Биография Юли, как ее подробно показывает автор, становление ее личности — это
не столько события, влияющие на изменение жизненного, социального статуса
героини, сколько эволюция ее представлений о красоте. Определяющие критерии
красоты человека она видит то в силе, то в свободе, то (на короткое время) во
власти. Самое большое ее достижение в этой эволюции — сделанное для себя
открытие, что обиталищем красоты является душа. Недаром на очередном этапе этой
эволюции идеалом ее становится Квазимодо, урод с прекрасной, способной на
неземную любовь душой. В какой-то мере под влиянием этого открытия она делает и
главный выбор своей личной жизни: влюбляется и выходит замуж за Егора, который
едва ли может быть назван красавцем — скорее он напоминает орангутанга, — но
силен, умен, добр, тактичен, трудолюбив и, главное, бесконечно надежен как
опора семьи… Егор и в перевернувшейся реальности постсоветских лет быстро
находит себя, став успешным предпринимателем, не боясь риска, находя способы
извлекать пользу даже в криминальных омутах новой жизни (и без всякой трагедии
перенесши — недолгое, к счастью — лишение свободы)…

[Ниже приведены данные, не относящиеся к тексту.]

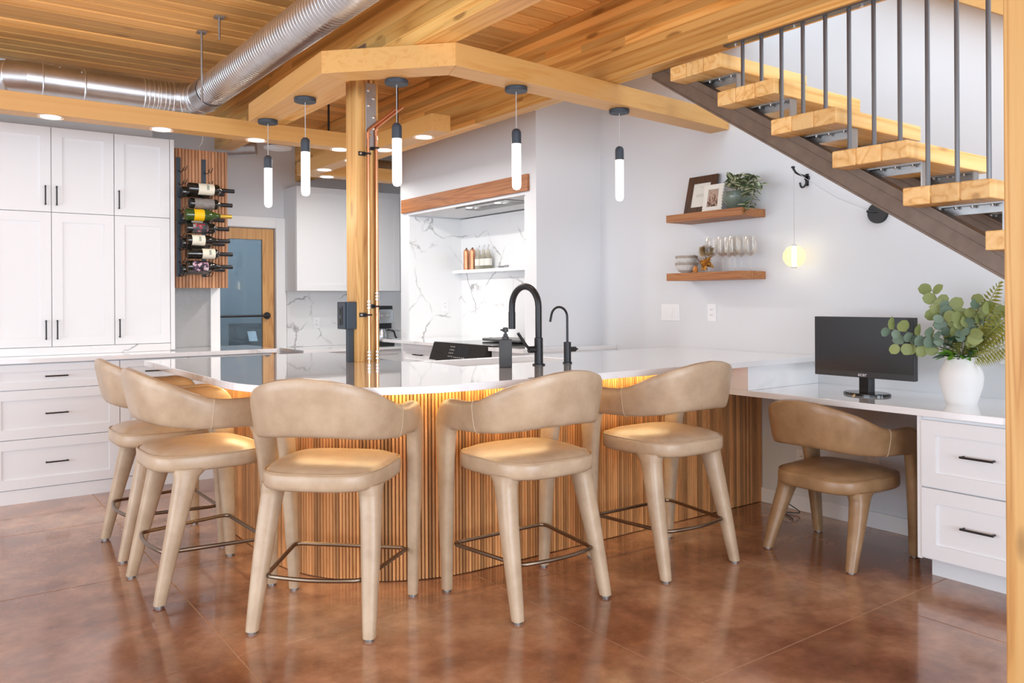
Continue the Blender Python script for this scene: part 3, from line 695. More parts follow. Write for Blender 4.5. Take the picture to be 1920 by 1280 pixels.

Пересказывать перипетии жизненного пути героини книги Юли, вероятно, нет смысла
— тем более что о них так захватывающе рассказал в своем романе автор. Но
попробовать найти ответ на вопрос, зачем он показал нам, да еще так подробно,
эту жизнь, стоит (хотя я не уверен, что правильно угадал его замысел).

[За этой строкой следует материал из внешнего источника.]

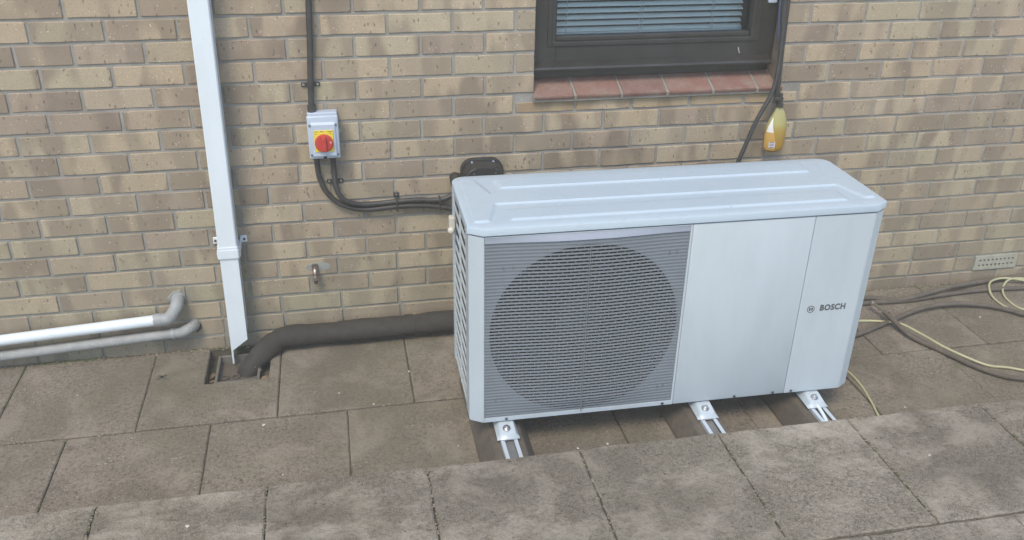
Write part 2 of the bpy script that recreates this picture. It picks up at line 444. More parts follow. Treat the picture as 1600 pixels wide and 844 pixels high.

Как справедливо указывал нам Ленин (есть вещи, где с ним не поспоришь), жизнь
богаче любого закона. А значит, и любой концепции. Мелихову это тоже, конечно,
известно. Вот он (как я уже предположил выше) и решил поставить простой
эксперимент: приложить свою концепцию к обычной, приземленной, повседневной
жизни обычного человека, включающей детство и зрелость, семейный быт и службу,
провинцию и столицу (Ленинград-Петербург), советское время и постсоветское
хаотическое бурление. Да, стержень его концепции универсален и вездесущ: «где
нет красоты, нет и человека». Человек жив иллюзией о своей красоте и своей
значительности, а точнее, стремлением тянуться к этой иллюзии, стремлением как
можно более приблизить иллюзию к реальности. Удается ему это — он счастлив; не
удается — он вянет и высыхает, как цветок, который забывают полить.
Но скрытая ловушка, наверное, заключается в том, что красота — вещь далеко не
однозначная, и одержимое стремление к ней может завести человека в опасный
мрак, где прячутся чудовища. Как завело оно и Юлю.

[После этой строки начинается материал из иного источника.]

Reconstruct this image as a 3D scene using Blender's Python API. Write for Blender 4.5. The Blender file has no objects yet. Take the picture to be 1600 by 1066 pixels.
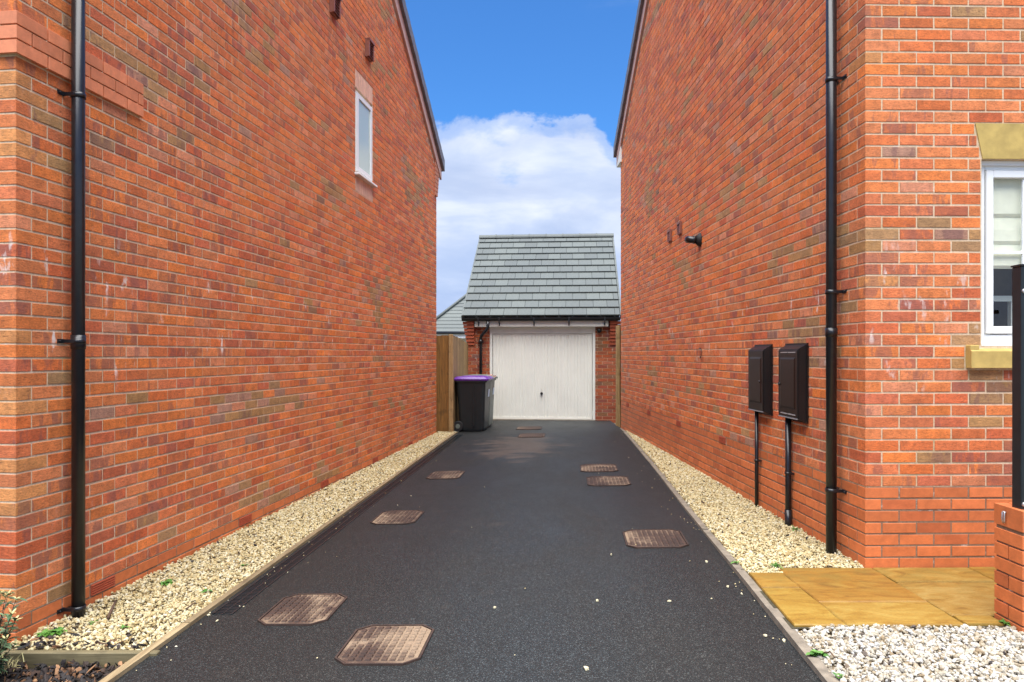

Достигнув более или менее прочного статуса в семейной жизни, в служебной
деятельности, вырастив сына, Юля в какой-то момент ощущает в себе нехватку
столь необходимого для душевного здоровья, для полноценного бытия «витамина» —
витамина красоты. Увядание той грезы, которая только и способна дать ощущение
осмысленности, яркости существования, морально угнетает ее. Пометавшись
немного, она увязает в сетевом общении, этом подарке и проклятии нашего времени.
А там, как мотылек на огонек, летит на свет первого же попавшегося источника
«красоты»: некий незнакомец шлет ей чудесные, умные, романтические, такие
глубокие, понимающие письма. Ни жизненный опыт, ни здравый смысл не способны
удержать ее от соблазна прикоснуться к этому источнику… Так Юля становится
жертвой маньяка, серийного убийцы…
Никакая мораль отсюда не следует. Концепцию такой финал не перечеркивает,
поскольку (приведу еще одну общеизвестную истину) исключения лишь подтверждают
правило.
Но интересно: будет ли Мелихов и далее проверять свою теорию на практике? И
каким будет итог этих экспериментов?